Items from a data source:
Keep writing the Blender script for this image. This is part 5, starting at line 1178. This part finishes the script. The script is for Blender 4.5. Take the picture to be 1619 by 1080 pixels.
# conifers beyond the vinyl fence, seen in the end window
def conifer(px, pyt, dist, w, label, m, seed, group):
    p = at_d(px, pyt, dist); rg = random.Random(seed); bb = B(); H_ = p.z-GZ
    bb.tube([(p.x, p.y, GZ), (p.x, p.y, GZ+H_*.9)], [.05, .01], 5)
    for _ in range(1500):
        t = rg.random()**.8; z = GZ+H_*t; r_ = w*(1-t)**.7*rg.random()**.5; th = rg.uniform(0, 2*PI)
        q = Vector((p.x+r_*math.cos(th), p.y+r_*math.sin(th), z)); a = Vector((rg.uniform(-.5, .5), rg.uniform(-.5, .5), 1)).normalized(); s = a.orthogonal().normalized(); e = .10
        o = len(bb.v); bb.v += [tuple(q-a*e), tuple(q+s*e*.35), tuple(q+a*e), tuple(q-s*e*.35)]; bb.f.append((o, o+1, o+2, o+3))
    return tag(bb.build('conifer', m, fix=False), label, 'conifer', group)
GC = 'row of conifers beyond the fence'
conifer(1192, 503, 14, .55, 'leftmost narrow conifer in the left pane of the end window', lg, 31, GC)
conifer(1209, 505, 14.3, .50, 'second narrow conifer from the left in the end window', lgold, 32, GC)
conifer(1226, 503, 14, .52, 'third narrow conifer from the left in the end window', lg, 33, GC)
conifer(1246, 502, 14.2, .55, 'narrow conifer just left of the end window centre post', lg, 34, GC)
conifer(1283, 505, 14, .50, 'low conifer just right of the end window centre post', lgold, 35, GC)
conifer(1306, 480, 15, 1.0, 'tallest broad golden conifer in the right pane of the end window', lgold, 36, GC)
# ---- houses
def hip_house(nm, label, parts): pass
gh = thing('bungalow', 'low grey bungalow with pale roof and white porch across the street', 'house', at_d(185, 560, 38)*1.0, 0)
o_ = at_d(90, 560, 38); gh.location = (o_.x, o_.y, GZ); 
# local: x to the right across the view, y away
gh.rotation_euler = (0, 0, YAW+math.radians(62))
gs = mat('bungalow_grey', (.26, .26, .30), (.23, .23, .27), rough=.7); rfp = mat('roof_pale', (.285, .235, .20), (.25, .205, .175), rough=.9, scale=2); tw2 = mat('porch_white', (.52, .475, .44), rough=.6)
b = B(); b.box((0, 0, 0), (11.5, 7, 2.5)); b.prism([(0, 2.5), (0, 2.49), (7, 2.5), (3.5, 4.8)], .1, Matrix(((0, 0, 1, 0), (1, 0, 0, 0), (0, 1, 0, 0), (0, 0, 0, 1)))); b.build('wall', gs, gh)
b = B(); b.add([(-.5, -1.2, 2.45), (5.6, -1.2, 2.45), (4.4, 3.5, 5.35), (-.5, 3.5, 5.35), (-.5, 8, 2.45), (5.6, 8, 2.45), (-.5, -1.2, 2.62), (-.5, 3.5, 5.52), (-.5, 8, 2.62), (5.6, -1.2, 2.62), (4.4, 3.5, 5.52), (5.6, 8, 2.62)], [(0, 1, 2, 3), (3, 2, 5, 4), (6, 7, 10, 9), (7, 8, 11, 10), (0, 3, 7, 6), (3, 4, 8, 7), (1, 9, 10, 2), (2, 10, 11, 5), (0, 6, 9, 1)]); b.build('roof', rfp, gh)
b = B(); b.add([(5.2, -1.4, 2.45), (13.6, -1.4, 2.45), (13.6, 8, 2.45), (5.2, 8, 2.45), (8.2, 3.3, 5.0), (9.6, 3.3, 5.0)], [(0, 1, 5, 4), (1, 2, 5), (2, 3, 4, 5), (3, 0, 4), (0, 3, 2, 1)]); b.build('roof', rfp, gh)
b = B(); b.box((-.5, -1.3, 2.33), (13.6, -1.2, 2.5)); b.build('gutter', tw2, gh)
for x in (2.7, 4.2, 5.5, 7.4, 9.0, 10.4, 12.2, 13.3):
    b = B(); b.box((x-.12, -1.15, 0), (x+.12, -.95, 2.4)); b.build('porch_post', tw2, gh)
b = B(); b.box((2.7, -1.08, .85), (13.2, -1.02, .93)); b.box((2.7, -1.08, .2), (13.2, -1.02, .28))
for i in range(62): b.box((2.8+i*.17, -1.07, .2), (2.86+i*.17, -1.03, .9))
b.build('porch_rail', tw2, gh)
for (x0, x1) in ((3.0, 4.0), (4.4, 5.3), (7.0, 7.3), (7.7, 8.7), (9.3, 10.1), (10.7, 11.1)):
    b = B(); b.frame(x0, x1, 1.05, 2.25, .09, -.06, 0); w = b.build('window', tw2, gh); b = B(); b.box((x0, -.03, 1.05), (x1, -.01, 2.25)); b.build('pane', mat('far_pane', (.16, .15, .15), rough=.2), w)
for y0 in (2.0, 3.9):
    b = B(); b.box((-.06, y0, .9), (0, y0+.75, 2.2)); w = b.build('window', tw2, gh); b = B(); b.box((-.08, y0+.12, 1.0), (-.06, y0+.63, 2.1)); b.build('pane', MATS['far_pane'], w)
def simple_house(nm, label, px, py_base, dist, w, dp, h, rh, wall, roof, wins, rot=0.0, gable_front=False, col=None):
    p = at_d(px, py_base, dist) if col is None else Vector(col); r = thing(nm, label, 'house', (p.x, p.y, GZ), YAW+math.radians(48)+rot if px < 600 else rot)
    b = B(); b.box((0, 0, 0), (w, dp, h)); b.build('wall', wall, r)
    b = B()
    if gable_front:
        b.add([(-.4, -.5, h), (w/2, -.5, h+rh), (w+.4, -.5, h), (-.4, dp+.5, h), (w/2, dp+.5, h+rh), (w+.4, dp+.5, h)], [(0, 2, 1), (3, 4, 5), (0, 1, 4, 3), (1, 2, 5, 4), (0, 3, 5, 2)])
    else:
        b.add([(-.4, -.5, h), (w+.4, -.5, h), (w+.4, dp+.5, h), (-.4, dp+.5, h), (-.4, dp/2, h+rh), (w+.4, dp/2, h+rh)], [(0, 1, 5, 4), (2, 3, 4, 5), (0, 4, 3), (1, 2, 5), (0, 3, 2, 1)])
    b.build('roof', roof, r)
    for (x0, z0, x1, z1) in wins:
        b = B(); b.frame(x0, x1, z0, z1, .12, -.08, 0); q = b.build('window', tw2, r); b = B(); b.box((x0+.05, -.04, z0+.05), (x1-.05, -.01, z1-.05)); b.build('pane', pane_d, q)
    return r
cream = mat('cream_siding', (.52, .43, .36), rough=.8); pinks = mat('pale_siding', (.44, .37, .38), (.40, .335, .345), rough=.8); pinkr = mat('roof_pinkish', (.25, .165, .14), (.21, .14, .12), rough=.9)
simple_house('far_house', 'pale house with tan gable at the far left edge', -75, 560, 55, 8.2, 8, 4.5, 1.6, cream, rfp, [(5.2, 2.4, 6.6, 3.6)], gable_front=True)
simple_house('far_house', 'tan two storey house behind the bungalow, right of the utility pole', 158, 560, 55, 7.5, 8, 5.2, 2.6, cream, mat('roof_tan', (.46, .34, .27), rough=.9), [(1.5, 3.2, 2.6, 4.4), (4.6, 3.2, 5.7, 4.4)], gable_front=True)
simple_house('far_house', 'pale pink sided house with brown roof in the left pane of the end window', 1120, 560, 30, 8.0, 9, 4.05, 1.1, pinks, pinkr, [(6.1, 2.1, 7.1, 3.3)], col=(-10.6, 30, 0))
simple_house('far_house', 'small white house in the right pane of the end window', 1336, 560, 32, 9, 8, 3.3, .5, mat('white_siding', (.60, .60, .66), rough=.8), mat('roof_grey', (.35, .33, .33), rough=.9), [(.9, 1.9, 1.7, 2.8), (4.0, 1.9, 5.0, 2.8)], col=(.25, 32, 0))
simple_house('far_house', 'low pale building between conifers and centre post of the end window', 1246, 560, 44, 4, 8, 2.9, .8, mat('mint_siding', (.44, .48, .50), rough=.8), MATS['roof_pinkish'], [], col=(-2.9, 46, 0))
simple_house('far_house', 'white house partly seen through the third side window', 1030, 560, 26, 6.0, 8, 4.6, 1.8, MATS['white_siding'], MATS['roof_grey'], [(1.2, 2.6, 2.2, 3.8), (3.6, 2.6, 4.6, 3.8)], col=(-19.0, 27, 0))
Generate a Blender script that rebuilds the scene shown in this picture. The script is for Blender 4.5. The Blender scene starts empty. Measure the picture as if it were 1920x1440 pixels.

To do - Return every line containing "picture".

Complete answer -
Keep writing the Blender script for this image. This is part 5, starting at line 1178. This part finishes the script. The script is for Blender 4.5. Take the picture to be 1619 by 1080 pixels.
Generate a Blender script that rebuilds the scene shown in this picture. The script is for Blender 4.5. The Blender scene starts empty. Measure the picture as if it were 1920x1440 pixels.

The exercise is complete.